La zona d’interesse presta grande interesse anche al sonoro, soprattutto in termini di sound design, con l’obiettivo di tessere un agghiacciante tappeto sonoro di grida, comandi, abbaiare di cani, spari e pianti di bambini, che la famiglia Höss sente oltre le mura di Auschwitz fingendo di ignorarli. Il sound designer Johnnie Burn (che insieme a Tarn Willers ha vinto l’European Film Award per il suo lavoro nel film) è andato in giro per la Germania a raccogliere suoni provenienti dalla strada che potessero richiamare le sonorità all’interno del campo di concentramento. «Non volevo ricreare visivamente le atrocità commesse là dentro — ha spiegato Glazer — ma ero certo che attraverso i suoni il pubblico avrebbe riprodotto le immagini più terribili nella propria testa». La musica di Mica Levi prende meno spazio rispetto a quel tappeto sonoro, perché ogni volta il regista si è domandato: è appropriata per questa scena? Funziona? È davvero pertinente alle immagini? E ha eliminato ciò che non era essenziale.
Anche la luce ha ricevuto un’attenzione particolare: un chiarore estivo quasi ultraterreno, in contrasto con la perenne nuvola nera che esce dalle ciminiere dei forni crematori di Auschwitz; una luminosità abbagliante contro cui si stagliano le figurine che attraversano l’amena villetta degli Höss — non solo padre, madre e cinque figlioletti ariani, ma anche la suocera di Rudolf, le amiche che si contendono i tesori sottratti agli ebrei, la cameriera strappata al campo di sterminio e messa a lavorare come schiava, e una ragazzina polacca che di notte lascia di nascosto un po’ di cibo ai detenuti — per rendere tutto ancora più surreale. «Io e il direttore della fotografia polacco Lukasz Zal non abbiamo voluto usare alcuna luce artificiale, solo quella naturale della Polonia d’estate, per mantenere il senso di autenticità: anche questo era per noi un modo di evitare la glamourizzazione delle immagini. E abbiamo utilizzato lenti speciali che evocano quelle del secolo scorso, non certo per creare un effetto nostalgico, ma anzi per far sembrare ciò che accade sullo schermo ancora vivo e attuale».

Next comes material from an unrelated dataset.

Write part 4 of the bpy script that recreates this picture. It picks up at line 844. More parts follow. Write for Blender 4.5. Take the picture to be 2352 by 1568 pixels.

«Non avrebbe avuto senso raccontare questa storia se fosse rimasta una capsula del tempo e non gettasse luce sul nostro presente», ha concluso Glazer. «Volevamo che suonasse come un avvertimento per il pubblico contemporaneo, mostrando ciò che di primordiale c’è in ognuno di noi, ovvero quella propensione alla violenza che abbiamo tutti in quanto componenti della specie umana. Höss e la sua famiglia non erano marziani, ma persone normali diventate un po’ alla volta assassini di massa, talmente dissociati dai loro crimini da non percepirli nemmeno come tali. E volevo anche far notare la nostra indifferenza, le nostre dissociazione e complicità nei confronti degli orrori che avvengono oggi nel mondo, per proteggerci e sentirci al sicuro, per non perdere i nostri privilegi». Non c’è speranza allora? «L’unica speranza è quella di evolvere come specie, lasciandoci alle spalle questa propensione alla violenza, in parole e azioni. Certo, più facile dirlo che farlo... soprattutto finché continuiamo a pensare di essere noi le vittime, e tutti gli altri i carnefici».